Following the eruption, global pressure sensing instruments recorded a Lamb wave – an atmospheric gravity wave generated by large disturbances of the atmosphere, such as by volcanic eruptions or other human-made sources that temporarily change the natural flow of the atmosphere. Lamb waves travel horizontally, and so the wave circled the globe at least four times over the six days following the eruption. We have never been able to record such a wave in as much detail before, or for as long a time period. This pressure wave was exceptionally rare.
Adding to the rarity of the event, the interaction between the atmospheric pressure wave and the ocean contributed to the tsunami activity generated by the eruption, and aided tsunami waves to travel right around the Pacific Ocean and other bodies of water like the Caribbean and Mediterranean Seas.
This Lamb wave signal was a once-in-a-century occurrence and a once in a career type of signal.
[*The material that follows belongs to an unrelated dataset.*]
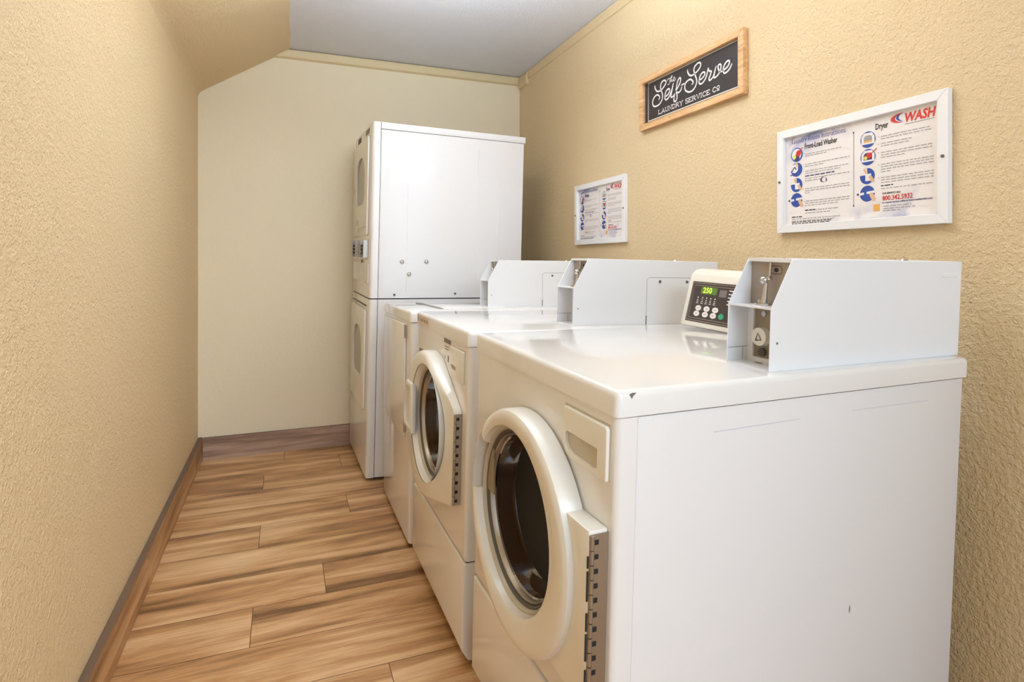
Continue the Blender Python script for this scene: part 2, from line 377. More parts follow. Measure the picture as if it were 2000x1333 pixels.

We had to go back to the 1883 eruption of Krakatau to find a comparable signal and not just from a volcano. What is so amazing about that is the 1883 eruption of Krakatau volcano and the observation of the atmospheric signals in barographs at the time was what began the the field of volcano infrasound which I work in now.
Hunga volcano produced a variety of types of atmospheric pressure waves including the Lamb wave, infrasound (sound below human hearing), and even audible sound. This sound was heard in NZ and while the direct sound from the eruption wasn't heard in Alaska, the interactions of this variety of waves produced an audible signal there as well.
We measure the size of an eruption in a couple different ways, the traditional being through the eruptive volume. However, in terms of the atmospheric signals produced this eruption was larger than both the 1980 Mt St Helens (Lawetlat'la), and the 1991 Pinatubo eruption.
This work was a huge community effort with 76 of us from 17 countries and a variety of backgrounds coming together for an intense 1 month of analysis. This analysis brought up many questions and there are already several other projects that have been spawned from this collaboration. There will be years and years of work done on this eruption.